Namun ketika situasinya tak sesuai harapan, mereka jadi hilang arah, ujar Devi.
"Makanya ekses pascapemilu terulang lagi. Misal caleg kalah jadi stres selalu ada di pemilu."
Belum lagi tekanan untuk mendapatkan sebanyak-banyaknya suara pemilih.
Meskipun media digital sudah membanjiri hampir di seluruh kelompok masyarakat, tapi tak bisa dipungkiri bahwa "menebar uang" ke masyarakat masih jadi jurus jitu, ungkap Devi.
Di sinilah, menurutnya, caleg harus bekerja keras untuk bagaimana memperkenalkan dirinya supaya dipilih masyarakat. Kalau perlu melakukan praktik "serangan fajar".
"Jadi beban caleg itu berat dan ditanggung sendiri. Kalau gagal yasudah dianggap kesalahan mereka karena tidak populer di masyarakat."
"Kami memang tidak ada pembekalan mental"
Ketua Badan Pemenangan Pemilu Partai Solidaritas Indonesia (PSI) Kota Depok, Icuk Pramana Putra, mengatakan pada Pileg 2024 partainya memang mengutamakan kader sendiri untuk maju.

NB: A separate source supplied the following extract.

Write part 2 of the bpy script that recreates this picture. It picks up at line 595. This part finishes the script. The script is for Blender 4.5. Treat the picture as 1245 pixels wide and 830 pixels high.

Kendati partai yang didirikan pada 2014 ini menyatakan tak menutup pintu bagi orang baru.
"Rata-rata di Pileg kemarin setengah caleg yang maju pengurus dan setengah lagi bukan pengurus. Ya fifty-fifty."
Caleg yang melaju ini, sambungnya, harus menjalani sekolah kader setahun sebelumnya. Namun bagi caleg yang masuk di masa "injury time" minimal wajib tahu soal Anggaran Dasar dan Anggaran Rumah Tangga (AD/ART) partai.
Mereka juga mendapatkan instruksi tentang cara melakukan kampanye dan pengetahuan mengenai komisi-komisi yang akan mereka ikuti di parlemen jika terpilih.
"Contohnya, mereka diberitahu tentang fungsi komisi A di bidang pendidikan. Sehingga mereka memiliki pemahaman yang jelas tentang area fokus mereka dan tidak asal membuat program atau janji kampanye," katanya.
Namun, menurut Icuk, belum ada pelatihan khusus untuk kesiapan mental para calon legislator.
"Tidak ada pelatihan khusus untuk kesiapan mental, karena kami beranggapan bahwa hal tersebut adalah urusan pribadi," katanya.
"Secara spesifik, pelatihan hanya memberikan informasi tentang kegiatan selama masa kampanye."
Melihat banyaknya calon legislator yang mengalami tekanan mental akibat kekalahan dalam pertarungan, Icuk menyadari pentingnya pelatihan mental.
Ini juga menjadi bagian dari evaluasi untuk pemilihan umum berikutnya.